79c2-e7. A tacit assumption underlying the argument here is the Empedoclean doctrine that 'like knows like' (see DK 31 A 86, B 109). The soul's knowledge of the unvarying Forms shows its likeness to them; its confusion when it is in contact with varying sensibles shows that it is unlike them. Hence soul is 'more similar to what is unvarying than to what is not' (e3—5). Note that this conclusion is of a different form from the earlier 'soul is more similar than body to the invisible' (79b 16). That conclusion was of the form 'A is more similar than B to C\ This one is of the form 'A is more similar to C than to D\

Socrates claims only that the soul is 'more similar to the unvary­ing', not that it is unvarying. He could hardly say this after just saying that in using the senses it is 'dizzy, as if drunk' (c7—8). This recalls his earlier criticism of the senses (65a—b). But he does not explain their defects any more clearly here than before—see on 65b 1-7. Why should use of the senses make the soul 'dizzy'? In dizziness objects are experienced as changing when they are really at rest. Yet if the sensible world is, in fact, changing, the senses would not be deceiving us by representing it as doing so. Cf. Cratylus 411 b—c.
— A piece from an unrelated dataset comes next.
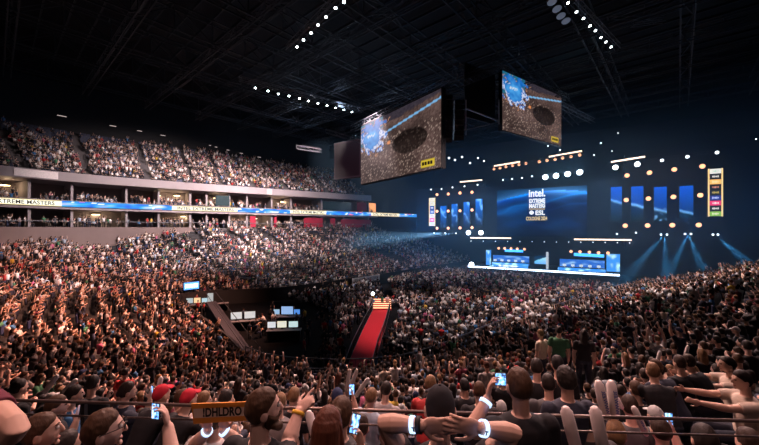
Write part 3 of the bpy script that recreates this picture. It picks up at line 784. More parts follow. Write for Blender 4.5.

There is, perhaps, a further reason for Socrates' reluctance to say that the soul is unvarying. That the soul is, in fact, subject to change seems an inescapable consequence of (1) its liability to incarnation, and of (2) its role as a 'life-principle'. For (1) apparently requires that such properties as 'being in Socrates' body' should be truly predicable of the soul at one time but not at another. And (2) if, as a life-bearing agent, the soul is itself characterized by the property it imparts, and if life entails change, then soul must be subject to change. For the resulting tension with the present view of it as akin to the changeless Forms, see T. M. Robinson, P.P. 30.